REQUIRED TASK
Every line of the listing must be reproduced as it stands. Leave the images behind.
# # # # #
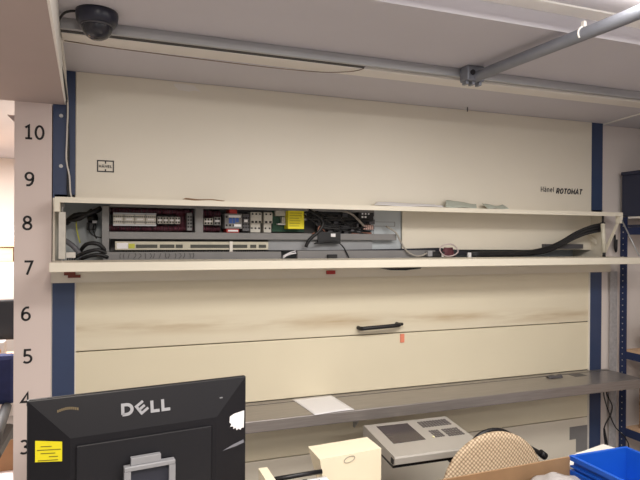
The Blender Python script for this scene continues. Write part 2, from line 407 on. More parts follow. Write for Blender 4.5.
# inside the wiring bay
B().box(-.245, 2.829, .0, .26, 1.536, 1.558).build('bay_floor', grey, car)
B().box(-.245, 2.829, .0, .26, 1.832, 1.85).build('bay_roof', cream, car)
B().box(-.245, 2.829, .235, .2595, 1.558, 1.832).build('bay_back', plate, car)
B().box(-.252, -.243, .0, .2595, 1.536, 1.835).build('bay_side', cream, car)
B().box(2.8295, 2.8345, .0, .2595, 1.536, 1.835).build('bay_side', cream, car)
B().prism([(1.484, 1.608), (2.829, 1.604), (2.829, 1.832), (1.484, 1.832)], 'y', .085, .095).build('bay_panel', cream, car)
B().prism([(.02, 1.64), (.232, 1.76), (.232, 1.79), (.02, 1.67)], 'x', 2.80, 2.806).build('brace', cream, car)
B().box(2.44, 2.735, .055, .084, 1.612, 1.640).build('bay_profile', greyd, car)

# ================================================================== control gear inside the bay
GO = (.6, .1, 1.558)
gear = thing('control_gear', 'grey wiring frame full of terminal blocks and relays inside the open bay', 'electrical controls', GO)
def G(): return MB(GO)
G().box(-.02, 1.30, .19, .2, 1.60, 1.826).build('mounting_plate', grey, gear)
G().box(.722, 1.298, .078, .082, 1.606, 1.658).build('lower_plate', mat('pale_grey_plate', (150, 151, 154), .55), gear)
d = G()
d.box(-.056, -.026, .05, .19, 1.60, 1.808, .002).box(.357, .395, .05, .12, 1.69, 1.808, .002).box(-.026, 1.43, .05, .12, 1.659, 1.692, .002)
d.box(-.026, 1.30, .06, .12, 1.806, 1.822)
d.build('wire_duct', grey, gear)
random.seed(3)
def wires(x0, x1, z0, z1, n, name='wire_loom', m=maroon):
    w = G()
    for i in range(n):
        x = x0+(x1-x0)*(i+.5)/n
        w.tube([(x, .15, z0), (x+random.uniform(-.003, .003), .115+random.uniform(-.008, .01), (z0+z1)/2), (x+random.uniform(-.004, .004), .15, z1)], .0022, 5, smooth=2)
    o = w.build(name, m, gear); o['kind'] = 'stuff'; return o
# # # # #
COMPLETED EXERCISE
The Blender Python script for this scene continues. Write part 2, from line 407 on. More parts follow. Write for Blender 4.5.
# inside the wiring bay
B().box(-.245, 2.829, .0, .26, 1.536, 1.558).build('bay_floor', grey, car)
B().box(-.245, 2.829, .0, .26, 1.832, 1.85).build('bay_roof', cream, car)
B().box(-.245, 2.829, .235, .2595, 1.558, 1.832).build('bay_back', plate, car)
B().box(-.252, -.243, .0, .2595, 1.536, 1.835).build('bay_side', cream, car)
B().box(2.8295, 2.8345, .0, .2595, 1.536, 1.835).build('bay_side', cream, car)
B().prism([(1.484, 1.608), (2.829, 1.604), (2.829, 1.832), (1.484, 1.832)], 'y', .085, .095).build('bay_panel', cream, car)
B().prism([(.02, 1.64), (.232, 1.76), (.232, 1.79), (.02, 1.67)], 'x', 2.80, 2.806).build('brace', cream, car)
B().box(2.44, 2.735, .055, .084, 1.612, 1.640).build('bay_profile', greyd, car)

# ================================================================== control gear inside the bay
GO = (.6, .1, 1.558)
gear = thing('control_gear', 'grey wiring frame full of terminal blocks and relays inside the open bay', 'electrical controls', GO)
def G(): return MB(GO)
G().box(-.02, 1.30, .19, .2, 1.60, 1.826).build('mounting_plate', grey, gear)
G().box(.722, 1.298, .078, .082, 1.606, 1.658).build('lower_plate', mat('pale_grey_plate', (150, 151, 154), .55), gear)
d = G()
d.box(-.056, -.026, .05, .19, 1.60, 1.808, .002).box(.357, .395, .05, .12, 1.69, 1.808, .002).box(-.026, 1.43, .05, .12, 1.659, 1.692, .002)
d.box(-.026, 1.30, .06, .12, 1.806, 1.822)
d.build('wire_duct', grey, gear)
random.seed(3)
def wires(x0, x1, z0, z1, n, name='wire_loom', m=maroon):
    w = G()
    for i in range(n):
        x = x0+(x1-x0)*(i+.5)/n
        w.tube([(x, .15, z0), (x+random.uniform(-.003, .003), .115+random.uniform(-.008, .01), (z0+z1)/2), (x+random.uniform(-.004, .004), .15, z1)], .0022, 5, smooth=2)
    o = w.build(name, m, gear); o['kind'] = 'stuff'; return o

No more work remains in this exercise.